Which is where we came in.

That’s going to be tough, as I know what you mean by her getting a job she’s qualified for would necessitate needing a real attitude adjustment. (Some of that is also her being in need of a reality check, as, well, when you’re out of the workforce for that long, you’re not going to be qualified to do a whole lot upon reentry.) At this point, though, even her getting some sort of part time paid work would help.
Also, as for that “great new job” prospect that hasn’t been happening for over a year, they need another reality check because they weren’t able to afford their lifestyle when he had the big job. Now that they’re struggling even more, they’ve been getting a lot of financial handouts to keep them modestly afloat. It’s even worse that they missed the window of opportunity they had in the past to scale down the house a little bit and now would have trouble selling it because of the real estate market in the area. Since you guys have helped in the past, it might be time to fork over some “tough love” and withdraw whatever financial support they’ve been receiving, or require that they seek credit counseling as part of the financial help.

As for the issue of the kid going through college, are they completely unqualified for loans? Since they’re seemingly not interested in grad school, a little bit of debt from student loans isn’t going to hurt their future, and teach them a little about what financial independence costs. Is the tuition at the school expensive in comparison to state schools, or is it a lower cost of tuition and fees than a private school? (If you’re paying $40k + per year for this kid to go to college, then maybe a little of that can be paid with loans.) The issue isn’t with punishing the kid, but with making the parents realize that your financial support isn’t a crutch with which to lean their excessive lifestyle on.

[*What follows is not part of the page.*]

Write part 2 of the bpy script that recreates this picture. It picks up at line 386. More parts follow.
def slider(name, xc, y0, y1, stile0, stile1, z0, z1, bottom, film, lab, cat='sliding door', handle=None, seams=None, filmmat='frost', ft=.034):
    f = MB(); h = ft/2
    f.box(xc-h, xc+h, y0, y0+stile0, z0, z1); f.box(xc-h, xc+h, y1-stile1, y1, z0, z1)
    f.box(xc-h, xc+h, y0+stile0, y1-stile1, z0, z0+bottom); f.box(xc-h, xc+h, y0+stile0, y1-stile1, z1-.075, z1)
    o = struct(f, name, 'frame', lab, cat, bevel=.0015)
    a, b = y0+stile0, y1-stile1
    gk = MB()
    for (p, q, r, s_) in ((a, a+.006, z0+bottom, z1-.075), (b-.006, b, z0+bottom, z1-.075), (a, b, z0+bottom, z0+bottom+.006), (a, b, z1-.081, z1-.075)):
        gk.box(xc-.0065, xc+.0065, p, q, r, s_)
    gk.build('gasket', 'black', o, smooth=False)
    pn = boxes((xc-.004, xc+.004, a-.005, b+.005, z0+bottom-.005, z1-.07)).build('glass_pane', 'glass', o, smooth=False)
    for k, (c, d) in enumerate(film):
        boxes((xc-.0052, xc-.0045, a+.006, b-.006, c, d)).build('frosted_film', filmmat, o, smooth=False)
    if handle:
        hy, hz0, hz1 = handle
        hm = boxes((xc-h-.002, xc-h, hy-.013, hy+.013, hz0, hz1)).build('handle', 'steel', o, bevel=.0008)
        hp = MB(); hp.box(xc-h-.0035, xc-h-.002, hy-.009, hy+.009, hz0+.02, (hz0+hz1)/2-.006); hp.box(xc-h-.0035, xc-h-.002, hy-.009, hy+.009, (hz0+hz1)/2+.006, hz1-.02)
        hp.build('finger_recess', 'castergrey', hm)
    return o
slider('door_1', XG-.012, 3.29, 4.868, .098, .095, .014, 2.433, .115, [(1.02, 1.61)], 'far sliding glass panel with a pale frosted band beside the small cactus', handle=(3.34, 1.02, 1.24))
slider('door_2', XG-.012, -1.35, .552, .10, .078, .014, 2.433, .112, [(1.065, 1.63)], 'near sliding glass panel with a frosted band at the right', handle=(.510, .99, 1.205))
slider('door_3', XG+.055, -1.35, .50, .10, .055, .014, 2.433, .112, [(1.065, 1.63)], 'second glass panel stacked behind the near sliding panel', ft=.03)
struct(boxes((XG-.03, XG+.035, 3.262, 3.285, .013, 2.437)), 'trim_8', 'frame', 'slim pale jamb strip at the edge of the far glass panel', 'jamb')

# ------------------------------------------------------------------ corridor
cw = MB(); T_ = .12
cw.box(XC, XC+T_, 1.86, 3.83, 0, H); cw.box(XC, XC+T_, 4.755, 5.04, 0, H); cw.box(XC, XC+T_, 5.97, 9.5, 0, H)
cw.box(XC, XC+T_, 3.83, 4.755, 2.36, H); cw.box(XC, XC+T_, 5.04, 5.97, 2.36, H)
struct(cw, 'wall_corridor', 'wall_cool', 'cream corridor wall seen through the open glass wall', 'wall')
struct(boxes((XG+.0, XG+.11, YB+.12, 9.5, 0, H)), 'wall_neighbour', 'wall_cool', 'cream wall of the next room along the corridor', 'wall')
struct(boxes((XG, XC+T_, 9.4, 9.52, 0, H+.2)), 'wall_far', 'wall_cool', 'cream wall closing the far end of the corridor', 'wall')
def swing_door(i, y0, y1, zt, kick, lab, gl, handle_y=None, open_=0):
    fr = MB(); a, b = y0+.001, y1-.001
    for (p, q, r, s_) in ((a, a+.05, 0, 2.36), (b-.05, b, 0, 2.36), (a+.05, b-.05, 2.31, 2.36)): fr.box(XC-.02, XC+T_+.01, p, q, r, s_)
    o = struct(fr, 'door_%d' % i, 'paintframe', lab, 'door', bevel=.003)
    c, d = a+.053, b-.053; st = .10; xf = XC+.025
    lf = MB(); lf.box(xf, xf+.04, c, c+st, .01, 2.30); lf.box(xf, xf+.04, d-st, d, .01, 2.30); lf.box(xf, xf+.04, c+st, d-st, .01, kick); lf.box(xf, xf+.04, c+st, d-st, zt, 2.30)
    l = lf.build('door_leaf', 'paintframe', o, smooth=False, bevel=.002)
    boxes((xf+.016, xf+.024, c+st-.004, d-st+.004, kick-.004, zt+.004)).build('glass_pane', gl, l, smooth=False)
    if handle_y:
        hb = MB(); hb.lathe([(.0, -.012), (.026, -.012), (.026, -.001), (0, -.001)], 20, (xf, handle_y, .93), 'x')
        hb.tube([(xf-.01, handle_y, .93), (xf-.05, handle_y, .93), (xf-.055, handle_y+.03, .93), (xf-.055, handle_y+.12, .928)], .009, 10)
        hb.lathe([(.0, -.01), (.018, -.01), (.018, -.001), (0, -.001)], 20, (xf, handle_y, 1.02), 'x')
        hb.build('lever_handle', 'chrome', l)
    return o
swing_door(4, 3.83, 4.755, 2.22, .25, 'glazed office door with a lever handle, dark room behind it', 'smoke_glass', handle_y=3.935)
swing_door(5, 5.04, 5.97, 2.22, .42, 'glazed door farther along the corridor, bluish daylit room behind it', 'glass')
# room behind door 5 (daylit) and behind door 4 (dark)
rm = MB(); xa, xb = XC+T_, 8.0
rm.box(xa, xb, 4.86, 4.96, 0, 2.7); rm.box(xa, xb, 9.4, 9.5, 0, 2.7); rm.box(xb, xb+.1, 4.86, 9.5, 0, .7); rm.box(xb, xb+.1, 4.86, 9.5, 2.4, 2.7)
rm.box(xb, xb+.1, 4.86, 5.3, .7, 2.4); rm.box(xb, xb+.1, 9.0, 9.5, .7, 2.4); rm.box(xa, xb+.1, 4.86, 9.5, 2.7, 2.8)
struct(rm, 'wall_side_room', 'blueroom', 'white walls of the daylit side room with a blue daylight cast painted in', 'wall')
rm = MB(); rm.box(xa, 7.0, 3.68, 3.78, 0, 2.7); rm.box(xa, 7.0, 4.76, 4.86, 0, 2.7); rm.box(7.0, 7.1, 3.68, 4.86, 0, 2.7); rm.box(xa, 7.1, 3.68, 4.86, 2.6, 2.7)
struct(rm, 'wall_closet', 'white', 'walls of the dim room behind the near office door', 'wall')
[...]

I have a Grasshopper sister, who hasn’t been living high off the hog, but who sponged off our parents for as long as they let her. She’s divorced and has two (now adult) children, so my parents didn’t want to see them do without. She’s had numerous low-level jobs throughout her life, but they never seem to “work out”. She’s living with (and sort of sponging off) her son right now, and has just gotten a job. Her kids have no intention of supporting her for the rest of her life. They started out in a hole as she took out credit cards in their names and ruined their credit before they were adults. The long and the short of it is, she never had to support herself, and once my mother cut her off financially, she’s been struggling.

My parents infantalized her and then couldn’t understand why she wasn’t out there supporting herself. Tough love seems to be the only answer. 50 is a little late to grow up and realize the world doesn’t owe you a living, but it’s just what my sister and the OP Grasshopper need to learn. Mrs. Grasshopper “isn’t ready” to work? Too bad. They “aren’t ready” to let go of the house they can’t afford? Too bad. Life doesn’t care how ready you are when it throws challenges at you. You just have to do your best to deal with them.

StG

This is ridiculous. She needs to make some money, even if it means working the checkout lane at a grocery store or Walmart. There are plenty of jobs that don’t require qualifications, and they all pay something. For them to be asking for money from somebody else when she’s not working is a blatant slap in the face.

If it were my brother and his wife (it wouldn’t be - they’re both pretty industrious), I’d invite them into my home, let them use my truck, let them eat my food and drink my beer… but there’s no way I’d make a mortgage payment for somebody who refuses to work.